SUPPLIED MATERIAL:
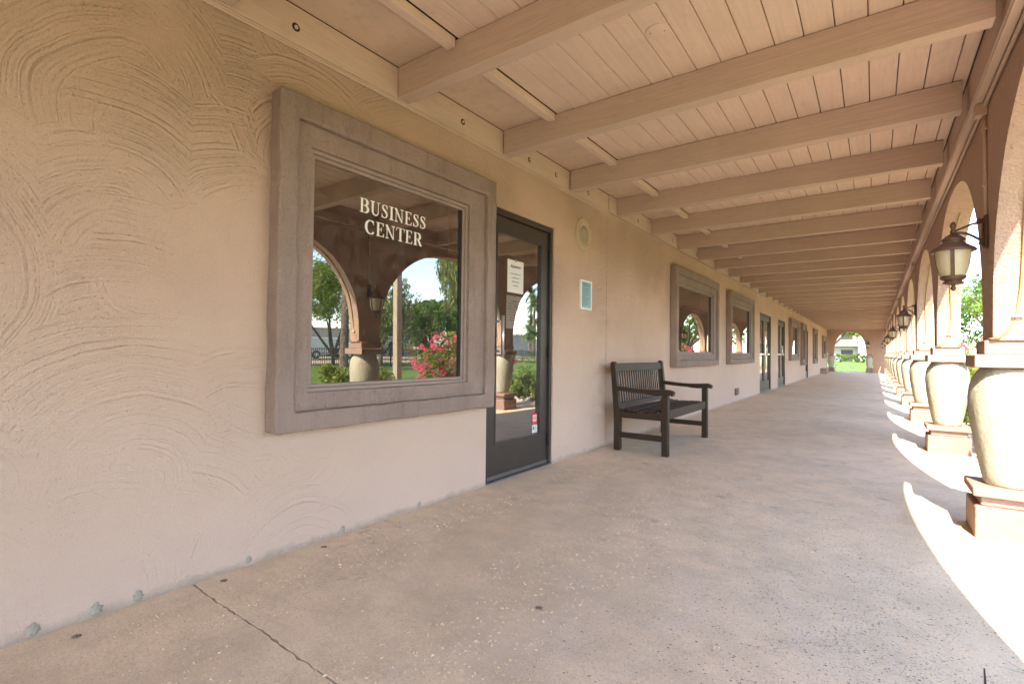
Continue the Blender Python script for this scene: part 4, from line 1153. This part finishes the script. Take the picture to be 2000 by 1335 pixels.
house(44, 64.6, 82, 2.6, M['housew'], 'white flat roofed building just right of the grey one in the glass door', [(5, .9, 2.0)], flat=True)
# white van
def van():
    t = empty('parked_van', (34.6, 24.5, .22), label='white van parked on the road behind the iron fence', cat='van')
    prof = [(-2.5, .35), (2.45, .35), (2.55, .62), (2.45, .86), (1.75, 1.02), (1.05, 1.62), (.75, 1.72), (-2.35, 1.74), (-2.52, 1.6), (-2.56, .6)]
    mb = MB(); mb.prism([(u, v) for u, v in prof], 'x', -.92, .92); mb.build('body', M['van'], t, bevel=.06, seg=3)
    for s in (-1, 1):
        mb = MB(); mb.prism([(.25, 1.05), (1.55, 1.05), (.95, 1.56), (.25, 1.58)], 'x', s*.921, s*.935); mb.build('side_window', M['dark'], t)
        mb = MB(); mb.obox((s*.62, 2.53, .74), (.14, 0, 0), (0, .03, 0), (0, 0, .07)); mb.build('headlight', M['steel'], t)
        for y in (-1.55, 1.6):
            mb = MB(); mb.tube([(s*.74, y, .33), (s*.95, y, .33)], .33, 20); w = mb.build('wheel', M['tyre'], t)
            mb = MB(); mb.tube([(s*.951, y, .33), (s*.957, y, .33)], .18, 16); mb.build('rim', M['steel'], w)
    mb = MB(); mb.obox((0, 1.43, 1.355), (.78, 0, 0), (0, .30, -.27), (0, .012, .013)); mb.build('windscreen', M['dark'], t)
van()
# building beyond the far arch
def far_building():
    t = empty('two_storey_building', (0, 116, G), label='pale two storey building with balconies seen through the far arch', cat='building')
    mb = MB(); mb.box(-9, 9, 0, 12, -.2, 7.2); mb.build('wall', M['house'], t)
    mb = MB(); mb.box(-.1, 1.5, -1.6, -.001, -.2, 8.0); mb.build('stair_tower', M['housew'], t)
    mb = MB(); mb.box(1.502, 9, -1.4, -.001, 2.6, 3.3); mb.build('balcony', M['housew'], t)
    mb = MB()
    for i in range(26): mb.box(1.6+i*.28, 1.72+i*.28, -1.38, -1.3, 3.301, 4.0)
    mb.box(1.55, 9, -1.42, -1.26, 4.001, 4.12); mb.build('balustrade', M['housew'], t)
    mb = MB(); mb.box(-4.2, -.102, -1.4, -.001, 2.9, 3.3); mb.build('balcony', M['house'], t)
    mb = MB()
    for i in range(14): mb.box(-4.1+i*.28, -3.98+i*.28, -1.38, -1.3, 3.301, 4.0)
    mb.box(-4.2, -.15, -1.42, -1.26, 4.001, 4.12); mb.build('balustrade', M['house'], t)
    for (a, b, c, d) in ((-2.9, -1.0, 0, 2.2), (3, 5, 0, 2.2), (-2.9, -1.0, 3.4, 5.6), (3, 5, 3.4, 5.6), (-6.5, -5, .9, 2.2)):
        mb = MB(); mb.box(a, b, -.03, -.002, c, d); mb.build('window', M['dark'], t)
    mb = MB(); mb.prism([(-.7, 7.2), (6, 9.2), (12.7, 7.2), (12.7, 7.05), (-.7, 7.05)], 'x', -9.5, 9.5); mb.build('roof', M['roof'], t)
far_building()

# ---------------------------------------------------------------- light, sky, camera
S = Vector((.225, -.90, 1.0)).normalized()
sun = bpy.data.lights.new('sun', 'SUN'); sun.energy = 2.8; sun.angle = math.radians(.53); sun.color = (1, .89, .72)
so = bpy.data.objects.new('sun', sun); COL.objects.link(so); so.rotation_euler = S.to_track_quat('Z', 'Y').to_euler()
W = bpy.data.worlds.new('World'); sc.world = W; W.use_nodes = True; t = W.node_tree
bg = t.nodes['Background']; sky = t.nodes.new('ShaderNodeTexSky'); sky.sky_type = 'NISHITA'; sky.sun_disc = False
sky.sun_elevation = math.asin(S.z); sky.sun_rotation = math.atan2(S.x, S.y)
sky.air_density = 1.0; sky.dust_density = .4; sky.ozone_density = 1.0
tc = t.nodes.new('ShaderNodeTexCoord'); mp = t.nodes.new('ShaderNodeMapping'); mp.inputs['Scale'].default_value = (1, 1, 3.2)
nz = t.nodes.new('ShaderNodeTexNoise'); nz.inputs['Scale'].default_value = 2.6; nz.inputs['Detail'].default_value = 7; nz.inputs['Roughness'].default_value = .6
cr = t.nodes.new('ShaderNodeValToRGB'); cr.color_ramp.elements[0].position = .50; cr.color_ramp.elements[0].color = (0,0,0,1); cr.color_ramp.elements[1].position = .78; cr.color_ramp.elements[1].color = (.3,.3,.3,1)
mx = t.nodes.new('ShaderNodeMix'); mx.data_type = 'RGBA'; mx.inputs[7].default_value = (5.2, 5.3, 5.6, 1)
t.links.new(tc.outputs['Generated'], mp.inputs[0]); t.links.new(mp.outputs[0], nz.inputs['Vector']); t.links.new(nz.outputs['Fac'], cr.inputs[0])
t.links.new(cr.outputs[0], mx.inputs[0]); t.links.new(sky.outputs[0], mx.inputs[6]); t.links.new(mx.outputs[2], bg.inputs[0]); bg.inputs[1].default_value = .15

cam = bpy.data.cameras.new('camera'); co = bpy.data.objects.new('camera', cam); COL.objects.link(co); sc.camera = co
f, yaw, pit, roll, xc = 972.97, .6289, .0188, .0114, 2.336
F = Vector((-math.sin(yaw)*math.cos(pit), math.cos(yaw)*math.cos(pit), math.sin(pit)))
Rr = Vector((math.cos(yaw), math.sin(yaw), 0)); U = Rr.cross(F)
R2 = Rr*math.cos(roll)+U*math.sin(roll); U2 = -Rr*math.sin(roll)+U*math.cos(roll)
co.matrix_world = Matrix(((R2.x, U2.x, -F.x, xc), (R2.y, U2.y, -F.y, 0), (R2.z, U2.z, -F.z, 1.0), (0, 0, 0, 1)))
cam.sensor_width = 36; cam.lens = f/2000*36; cam.clip_start = .02; cam.clip_end = 3000
sc.view_settings.view_transform = 'Standard'; sc.view_settings.look = 'None'; sc.view_settings.gamma = 1
sc.view_settings.exposure = 2.8
sc.cycles.max_bounces = 14; sc.cycles.diffuse_bounces = 8; sc.cycles.transparent_max_bounces = 16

REQUIRED WORK: Quote the data above in full and without alteration; skip the pictures.

ANSWER FOR THIS EXERCISE:
Continue the Blender Python script for this scene: part 4, from line 1153. This part finishes the script. Take the picture to be 2000 by 1335 pixels.
house(44, 64.6, 82, 2.6, M['housew'], 'white flat roofed building just right of the grey one in the glass door', [(5, .9, 2.0)], flat=True)
# white van
def van():
    t = empty('parked_van', (34.6, 24.5, .22), label='white van parked on the road behind the iron fence', cat='van')
    prof = [(-2.5, .35), (2.45, .35), (2.55, .62), (2.45, .86), (1.75, 1.02), (1.05, 1.62), (.75, 1.72), (-2.35, 1.74), (-2.52, 1.6), (-2.56, .6)]
    mb = MB(); mb.prism([(u, v) for u, v in prof], 'x', -.92, .92); mb.build('body', M['van'], t, bevel=.06, seg=3)
    for s in (-1, 1):
        mb = MB(); mb.prism([(.25, 1.05), (1.55, 1.05), (.95, 1.56), (.25, 1.58)], 'x', s*.921, s*.935); mb.build('side_window', M['dark'], t)
        mb = MB(); mb.obox((s*.62, 2.53, .74), (.14, 0, 0), (0, .03, 0), (0, 0, .07)); mb.build('headlight', M['steel'], t)
        for y in (-1.55, 1.6):
            mb = MB(); mb.tube([(s*.74, y, .33), (s*.95, y, .33)], .33, 20); w = mb.build('wheel', M['tyre'], t)
            mb = MB(); mb.tube([(s*.951, y, .33), (s*.957, y, .33)], .18, 16); mb.build('rim', M['steel'], w)
    mb = MB(); mb.obox((0, 1.43, 1.355), (.78, 0, 0), (0, .30, -.27), (0, .012, .013)); mb.build('windscreen', M['dark'], t)
van()
# building beyond the far arch
def far_building():
    t = empty('two_storey_building', (0, 116, G), label='pale two storey building with balconies seen through the far arch', cat='building')
    mb = MB(); mb.box(-9, 9, 0, 12, -.2, 7.2); mb.build('wall', M['house'], t)
    mb = MB(); mb.box(-.1, 1.5, -1.6, -.001, -.2, 8.0); mb.build('stair_tower', M['housew'], t)
    mb = MB(); mb.box(1.502, 9, -1.4, -.001, 2.6, 3.3); mb.build('balcony', M['housew'], t)
    mb = MB()
    for i in range(26): mb.box(1.6+i*.28, 1.72+i*.28, -1.38, -1.3, 3.301, 4.0)
    mb.box(1.55, 9, -1.42, -1.26, 4.001, 4.12); mb.build('balustrade', M['housew'], t)
    mb = MB(); mb.box(-4.2, -.102, -1.4, -.001, 2.9, 3.3); mb.build('balcony', M['house'], t)
    mb = MB()
    for i in range(14): mb.box(-4.1+i*.28, -3.98+i*.28, -1.38, -1.3, 3.301, 4.0)
    mb.box(-4.2, -.15, -1.42, -1.26, 4.001, 4.12); mb.build('balustrade', M['house'], t)
    for (a, b, c, d) in ((-2.9, -1.0, 0, 2.2), (3, 5, 0, 2.2), (-2.9, -1.0, 3.4, 5.6), (3, 5, 3.4, 5.6), (-6.5, -5, .9, 2.2)):
        mb = MB(); mb.box(a, b, -.03, -.002, c, d); mb.build('window', M['dark'], t)
    mb = MB(); mb.prism([(-.7, 7.2), (6, 9.2), (12.7, 7.2), (12.7, 7.05), (-.7, 7.05)], 'x', -9.5, 9.5); mb.build('roof', M['roof'], t)
far_building()

# ---------------------------------------------------------------- light, sky, camera
S = Vector((.225, -.90, 1.0)).normalized()
sun = bpy.data.lights.new('sun', 'SUN'); sun.energy = 2.8; sun.angle = math.radians(.53); sun.color = (1, .89, .72)
so = bpy.data.objects.new('sun', sun); COL.objects.link(so); so.rotation_euler = S.to_track_quat('Z', 'Y').to_euler()
W = bpy.data.worlds.new('World'); sc.world = W; W.use_nodes = True; t = W.node_tree
bg = t.nodes['Background']; sky = t.nodes.new('ShaderNodeTexSky'); sky.sky_type = 'NISHITA'; sky.sun_disc = False
sky.sun_elevation = math.asin(S.z); sky.sun_rotation = math.atan2(S.x, S.y)
sky.air_density = 1.0; sky.dust_density = .4; sky.ozone_density = 1.0
tc = t.nodes.new('ShaderNodeTexCoord'); mp = t.nodes.new('ShaderNodeMapping'); mp.inputs['Scale'].default_value = (1, 1, 3.2)
nz = t.nodes.new('ShaderNodeTexNoise'); nz.inputs['Scale'].default_value = 2.6; nz.inputs['Detail'].default_value = 7; nz.inputs['Roughness'].default_value = .6
cr = t.nodes.new('ShaderNodeValToRGB'); cr.color_ramp.elements[0].position = .50; cr.color_ramp.elements[0].color = (0,0,0,1); cr.color_ramp.elements[1].position = .78; cr.color_ramp.elements[1].color = (.3,.3,.3,1)
mx = t.nodes.new('ShaderNodeMix'); mx.data_type = 'RGBA'; mx.inputs[7].default_value = (5.2, 5.3, 5.6, 1)
t.links.new(tc.outputs['Generated'], mp.inputs[0]); t.links.new(mp.outputs[0], nz.inputs['Vector']); t.links.new(nz.outputs['Fac'], cr.inputs[0])
t.links.new(cr.outputs[0], mx.inputs[0]); t.links.new(sky.outputs[0], mx.inputs[6]); t.links.new(mx.outputs[2], bg.inputs[0]); bg.inputs[1].default_value = .15

cam = bpy.data.cameras.new('camera'); co = bpy.data.objects.new('camera', cam); COL.objects.link(co); sc.camera = co
f, yaw, pit, roll, xc = 972.97, .6289, .0188, .0114, 2.336
F = Vector((-math.sin(yaw)*math.cos(pit), math.cos(yaw)*math.cos(pit), math.sin(pit)))
Rr = Vector((math.cos(yaw), math.sin(yaw), 0)); U = Rr.cross(F)
R2 = Rr*math.cos(roll)+U*math.sin(roll); U2 = -Rr*math.sin(roll)+U*math.cos(roll)
co.matrix_world = Matrix(((R2.x, U2.x, -F.x, xc), (R2.y, U2.y, -F.y, 0), (R2.z, U2.z, -F.z, 1.0), (0, 0, 0, 1)))
cam.sensor_width = 36; cam.lens = f/2000*36; cam.clip_start = .02; cam.clip_end = 3000
sc.view_settings.view_transform = 'Standard'; sc.view_settings.look = 'None'; sc.view_settings.gamma = 1
sc.view_settings.exposure = 2.8
sc.cycles.max_bounces = 14; sc.cycles.diffuse_bounces = 8; sc.cycles.transparent_max_bounces = 16